Rounding some kind of orbital bend?

Last night I went out to see the eclipse and to stand in the cold driveway, gawking upward until my neck hurt. I saw a a shiny sliver of the full moon earlier, but clouds rolled in and blocked it out. I went back out again, foggy now, but what first looked like dense, black, low-floating clouds were really gaps in white clouds, and as these windows sailed by they gave me a momentary peek at a pink moon beyond. Meanwhile, hidden geese were flying and honking. What a winter night! And it’s nice to know many of my friends were out cramping their necks too, looking at the same event, same moon, from their own angles. (Did it look a bit like a newborn hamster to anyone else?)

A winter solstice lunar eclipse (accompanied by a meteor shower) doesn’t happen every day. Maybe we are rounding some kind of orbital bend. The last one was 372 years ago and the next in 84 years, so it’s not a nice, even cycle like those of the complex, elegant astronomy mapped out by the Mayans. But still…

So we gaze skyward, looking for some auspicious portent, hoping for Grandmother Moon to turn and gravitationally shift our course – not because the astronomy event is so significant but rather because we really need things to improve a bit right now, take a better direction. I for one feel more like those geese flapping around in the fog (and boy are my arms tired –  ba-dump-bump.)

But there has been a little bit of positive cosmic shifting going on in terms of people overcoming discrimination. It seems that some Native Americans will be compensated for stolen land and revenues, although not nearly enough to undo the cultural, spiritual, environmental, intellectual, and economic damage done. And African American farmers will finally be compensated for being denied loans. (Aren’t African Americans still getting approved for loans less than lighter toned applicants? Correct me if i’m wrong…)

President Obama announced that the US should finally sign on to the Declaration of the Rights of Indigenous People and also that an apology is due to Native Americans along the lines of the national apology for slavery. And even though the UN appeased some homophobic African countries by taking homosexual human beings off the protected minority list, at least the US has finally started to repeal its prohibition of openly gay people serving in the military. Good riddance. I’m not thrilled about more people of any kind being sent off to war, but I am pleased about reducing job discrimination.

Together these (qualified) improvements have made the legal rights allotted to human beings a little more universal.

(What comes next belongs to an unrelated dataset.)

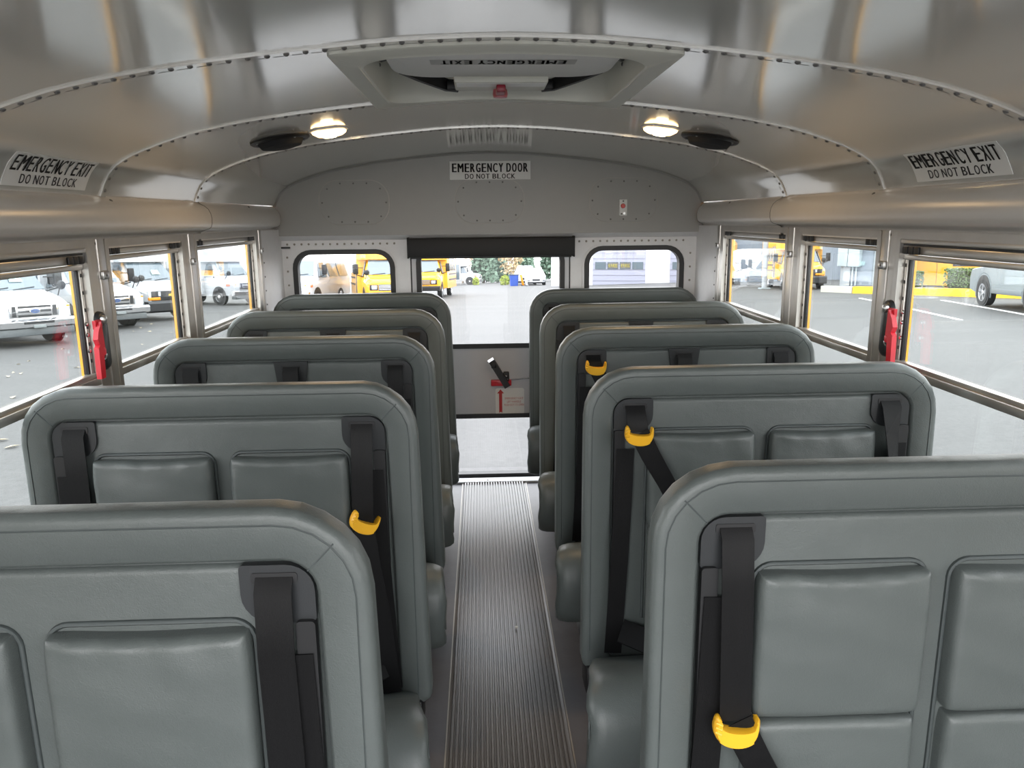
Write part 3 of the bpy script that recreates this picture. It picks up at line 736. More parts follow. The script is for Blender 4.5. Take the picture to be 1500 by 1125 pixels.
def pad_mesh(x0, x1, z0, z1, up):
    """soft pad: a height field with rolled edges and a few slack creases"""
    yf, yb, ef, bulge = YF-.022, YF+.012, .015, .006
    def axis(a, b):
        e = [0, .0012, .003, .0055, .009, .013, .018, .026]; m = [e[-1]+(b-a-2*e[-1])*k/14 for k in range(1, 14)]
        return [a+q for q in e]+[a+q for q in m]+[b-q for q in e[::-1]]
    X, Z = axis(x0, x1), axis(z0, z1); V = []; n = len(X)
    for z in Z:
        for x in X:
            dx, dz = min(x-x0, x1-x), min(z-z0, z1-z); d = 0 if min(dx, dz) <= 0 else (dx**-3+dz**-3)**(-1/3.)
            q = max(0, 1-d/ef); y = yf+ef*(1-math.sqrt(max(0, 1-q*q)))
            u, v = (x-x0)/(x1-x0)*2-1, (z-z0)/(z1-z0)*2-1
            y -= bulge*(1-u*u)*(1-v*v)
            y += .0012*math.sin(x*37+z*51)*math.sin(z*29-x*13)
            if up: y += .0022*math.exp(-((z1-z)/.03)**2)*math.sin(x*95+z*40)
            sag = -.006*(1-u*u)*(1 if (up and v > 0) else 0)*max(0, v)
            cr = .004*(abs(u)**8)*(abs(v)**8)
            V.append((x-(cr if u > 0 else -cr), y, z+sag-(cr if v > 0 else -cr)))
    F_ = [(j*n+i, j*n+i+1, (j+1)*n+i+1, (j+1)*n+i) for j in range(len(Z)-1) for i in range(n-1)]
    mb = MB().add(V, F_); per = [i for i in range(n)]+[j*n+n-1 for j in range(1, len(Z))]+[(len(Z)-1)*n+i for i in range(n-2, -1, -1)]+[j*n for j in range(len(Z)-2, 0, -1)]
    o = len(mb.v); mb.v += [(mb.v[i][0], yb, mb.v[i][2]) for i in per]; m = len(per)
    mb.f += [(per[k], per[(k+1) % m], o+(k+1) % m, o+k) for k in range(m)]+[tuple(range(o, o+m))]
    return mb.mesh('folding_pad', 60)
def recess_line_mesh(x0, x1, z0, z1):
    pts = rrect(x0, x1, z0, z1, [.01, .01, .03, .03]); pts = pts[14:28]
    L = [(x0-.001, .42)]+pts[::-1]+[(x1+.001, .42)]
    return MB().tube([(x, YF+.009, z) for x, z in L], .004, 6).mesh('pad_recess', 60)
def guide_mesh(kind):
    y0 = YF+.004; x0, x1, z0, z1 = INNER; mb = MB()
    if kind == 'mid':
        p = [(-.055, 1.028), (.055, 1.028), (.046, .953), (.040, .943), (-.040, .943), (-.046, .953)]
        a = [(x+SW/2-.01, z) for x, z in p]
    else:
        a = rrect(x0+.003, x0+.103, .943, 1.028, [.008, .072, .006, .038])
        if kind == 'hi': a = [(SW-x, z) for x, z in a][::-1]
    mb.prism(a, 'y', y0, y0+.012); return mb.mesh('belt_guide', 40)
SLOT = {'lo': .128, 'hi': SW-.128, 'mid': SW/2-.01}
def slot_mesh(kind):
    c = SLOT[kind]; return MB().prism(rrect(c-.031, c+.031, 1.002, 1.017, .004), 'y', YF+.0025, YF+.006).mesh('slot', 40)
def channel_mesh(kind):
    x = INNER[0]+.004
    mb = MB().prism(rrect(x, x+.026, .46, .948, .006), 'y', YF-.004, YF+.012)
    if kind == 'hi': mb.xf(lambda a, b, c: (SW-a, b, c))
    return mb.mesh('retractor_cover', 40)
def belt_mesh(kind, style):
    c = SLOT[kind]; sg = 1 if kind != 'hi' else -1; f = YF-.010; mb = MB()
    if style == 'straight':
        mb.ribbon([(c, YF+.004, 1.012), (c, f, .993), (c+.001*sg, f-.002, .90), (c-.003*sg, f-.006, .75), (c-.006*sg, f-.010, .60), (c-.010*sg, f-.014, .46), (c-.012*sg, f-.022, .335)], .050, .0018)
    elif style == 'twist':
        w = [(1, 0, 0), (1, 0, 0), (.9, .45, 0), (.75, .65, 0), (.6, .8, 0), (.85, .5, 0), (1, 0, 0)]
        mb.ribbon([(c, YF+.004, 1.012), (c, f, .996), (c, f-.012, .93), (c+.006, f-.02, .85), (c+.012, f-.022, .75), (c+.01, f-.016, .6), (c, f-.024, .335)], .050, .0018, [Vector(q) for q in w])
    elif style == 'lean':       # hangs straight with an adjuster at zz, then runs on down
        mb.ribbon([(c, YF+.004, 1.012), (c, f, .993), (c+.002*sg, f-.006, .88), (c+.005*sg, f-.014, .78), (c-.008*sg, f-.016, .66), (c-.024*sg, f-.018, .55), (c-.045*sg, f-.024, .33)], .050, .0018)
    elif style[0] == 'd':       # down to the adjuster at zz, then diagonally across
        zz = float(style[1:])
        up = [(c, YF+.004, 1.012), (c, f, .996)]
        m = 4
        for i in range(1, m+1): q = i/m; up.append((c+.004*sg*q, f-.004-.016*q, .996+(zz-.996)*q))
        mb.ribbon(up, .050, .0018)
        dn = [(c+.006*sg, f-.022, zz-.002), (c+.035*sg, f-.034, zz-.060), (c+.075*sg, f-.040, zz-.13), (c+.13*sg, f-.055, zz-.23), (c+.20*sg, f-.09, max(.36, zz-.36))]
        mb.ribbon(dn, .050, .0018, [Vector((1, 0, .5*sg)), Vector((.8, -.3, .6*sg)), Vector((.7, -.5, .5*sg)), Vector((.8, -.3, .5*sg)), Vector((1, 0, .3*sg))])
    return mb.mesh('shoulder_belt', 60)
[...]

Not everything has been righted for victims of discrimination.  After all, the list of offenses both monumental and subtle could, if laid end to end, probably reach from the sun, through the earth and to the moon. And the promoters of fear, hate, and inequality have met with no consequences (but let’s not be vindictive right now.) Still, there is a little constellation of improvements, a one degree axial shift, so it is an event. Perhaps it is a glimpse though a gap in thick clouds of something wonderful. And we can certainly gawk and gaze and “oooh” and “aaaah” and wonder if it means something bigger.